Hay una incomodidad de la actual Alemania de Berlín con el tamaño efectivo que le ha proporcionado la unificación y la superación de los más viejos complejos. A pesar de que no hay buena sintonía entre Berlín y París, los dirigentes alemanes parecen añorar aquellos viejos tiempos en los que las responsabilidades eran mucho más compartidas y no recaían exclusivamente sobre sus espaldas. Todos los ojos se vuelven hacia la mayor y más dinámica de sus economías cuando llega la tempestad financiera, pero la respuesta de Berlín es de pánico escénico, que se traduce inmediatamente en un programa de dureza, amenazas y rigor.

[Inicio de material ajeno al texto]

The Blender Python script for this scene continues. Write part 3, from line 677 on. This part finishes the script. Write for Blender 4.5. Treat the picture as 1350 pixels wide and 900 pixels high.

Después de haber optado con Helmut Kohl por una Alemania europea, frente a la derrotada Alemania que quiso germanizar Europa, ahora Alemania reclama de nuevo una Europa económicamente más alemana. Más competitiva, más ahorradora, más descentralizada, con un Estado menos intervencionista. Y en esto no le falta razón, aunque para obtenerla no basta buscar la buena sintonía con su opinión pública, ni la administración rigorista y defensiva del statu quo, sino que se necesitan más gestos y pasos efectivos en el terreno abiertamente político. "La elección hoy es entre auténtica integración y disolución", ha declarado Fischer. Merkel no le ha quitado la razón cuando ha reconocido que "si cae el euro, cae Europa". Merecería el título de canciller de Europa si fuera ella quien hiciera de tripas corazón, de la crisis, oportunidades, y liderara la unión política que Europa no ha querido realizar hasta ahora. Pero en esto, como mínimo, hasta ahora, nos ha fallado.